Written exercise: Please quote exactly the opening lines of the data, from the first line to the one where "return np.maximum(z, zd)" appears.

Supplied material:
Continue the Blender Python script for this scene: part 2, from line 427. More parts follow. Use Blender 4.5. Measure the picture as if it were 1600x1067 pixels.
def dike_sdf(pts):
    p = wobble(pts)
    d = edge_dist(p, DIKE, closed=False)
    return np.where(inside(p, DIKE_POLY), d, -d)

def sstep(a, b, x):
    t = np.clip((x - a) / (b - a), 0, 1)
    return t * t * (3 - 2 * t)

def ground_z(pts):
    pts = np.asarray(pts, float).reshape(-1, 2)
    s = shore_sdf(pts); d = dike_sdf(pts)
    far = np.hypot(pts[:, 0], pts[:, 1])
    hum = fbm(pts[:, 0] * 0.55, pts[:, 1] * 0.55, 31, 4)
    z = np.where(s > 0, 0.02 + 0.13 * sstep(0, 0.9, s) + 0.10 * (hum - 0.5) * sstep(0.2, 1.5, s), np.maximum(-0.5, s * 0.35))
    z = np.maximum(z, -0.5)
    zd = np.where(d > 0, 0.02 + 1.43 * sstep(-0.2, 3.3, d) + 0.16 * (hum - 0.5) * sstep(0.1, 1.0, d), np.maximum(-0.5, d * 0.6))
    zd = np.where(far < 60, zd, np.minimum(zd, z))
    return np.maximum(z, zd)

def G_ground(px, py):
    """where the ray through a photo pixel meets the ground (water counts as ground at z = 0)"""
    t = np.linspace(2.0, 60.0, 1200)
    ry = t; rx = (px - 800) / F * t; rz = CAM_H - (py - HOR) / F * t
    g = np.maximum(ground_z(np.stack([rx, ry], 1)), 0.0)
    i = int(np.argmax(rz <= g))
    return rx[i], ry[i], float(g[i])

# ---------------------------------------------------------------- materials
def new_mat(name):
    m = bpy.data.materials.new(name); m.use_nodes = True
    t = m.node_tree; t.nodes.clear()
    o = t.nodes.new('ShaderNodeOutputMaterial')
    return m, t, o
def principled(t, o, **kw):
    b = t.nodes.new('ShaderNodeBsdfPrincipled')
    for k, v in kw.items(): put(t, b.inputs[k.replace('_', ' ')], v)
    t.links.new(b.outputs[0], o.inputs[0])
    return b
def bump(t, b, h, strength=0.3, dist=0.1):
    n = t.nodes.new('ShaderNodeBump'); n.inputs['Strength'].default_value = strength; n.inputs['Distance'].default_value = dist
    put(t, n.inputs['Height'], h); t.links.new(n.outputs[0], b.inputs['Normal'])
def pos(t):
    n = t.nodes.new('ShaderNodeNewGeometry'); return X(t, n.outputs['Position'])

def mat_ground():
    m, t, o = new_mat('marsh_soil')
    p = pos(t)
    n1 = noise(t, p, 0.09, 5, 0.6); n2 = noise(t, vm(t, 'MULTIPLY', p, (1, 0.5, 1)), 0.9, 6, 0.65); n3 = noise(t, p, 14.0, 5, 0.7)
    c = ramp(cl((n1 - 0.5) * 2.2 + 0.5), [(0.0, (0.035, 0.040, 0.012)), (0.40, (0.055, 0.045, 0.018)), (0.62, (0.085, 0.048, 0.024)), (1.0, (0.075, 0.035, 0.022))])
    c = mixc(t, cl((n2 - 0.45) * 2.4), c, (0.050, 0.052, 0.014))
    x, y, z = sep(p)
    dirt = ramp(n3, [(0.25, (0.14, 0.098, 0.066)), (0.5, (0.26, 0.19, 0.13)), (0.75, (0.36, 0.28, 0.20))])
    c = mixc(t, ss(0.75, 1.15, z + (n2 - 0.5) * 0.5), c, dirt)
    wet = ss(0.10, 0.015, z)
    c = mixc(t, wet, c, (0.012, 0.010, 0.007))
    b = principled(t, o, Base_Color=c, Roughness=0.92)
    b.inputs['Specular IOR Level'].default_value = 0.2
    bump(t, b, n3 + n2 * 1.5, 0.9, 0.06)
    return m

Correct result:
Continue the Blender Python script for this scene: part 2, from line 427. More parts follow. Use Blender 4.5. Measure the picture as if it were 1600x1067 pixels.
def dike_sdf(pts):
    p = wobble(pts)
    d = edge_dist(p, DIKE, closed=False)
    return np.where(inside(p, DIKE_POLY), d, -d)

def sstep(a, b, x):
    t = np.clip((x - a) / (b - a), 0, 1)
    return t * t * (3 - 2 * t)

def ground_z(pts):
    pts = np.asarray(pts, float).reshape(-1, 2)
    s = shore_sdf(pts); d = dike_sdf(pts)
    far = np.hypot(pts[:, 0], pts[:, 1])
    hum = fbm(pts[:, 0] * 0.55, pts[:, 1] * 0.55, 31, 4)
    z = np.where(s > 0, 0.02 + 0.13 * sstep(0, 0.9, s) + 0.10 * (hum - 0.5) * sstep(0.2, 1.5, s), np.maximum(-0.5, s * 0.35))
    z = np.maximum(z, -0.5)
    zd = np.where(d > 0, 0.02 + 1.43 * sstep(-0.2, 3.3, d) + 0.16 * (hum - 0.5) * sstep(0.1, 1.0, d), np.maximum(-0.5, d * 0.6))
    zd = np.where(far < 60, zd, np.minimum(zd, z))
    return np.maximum(z, zd)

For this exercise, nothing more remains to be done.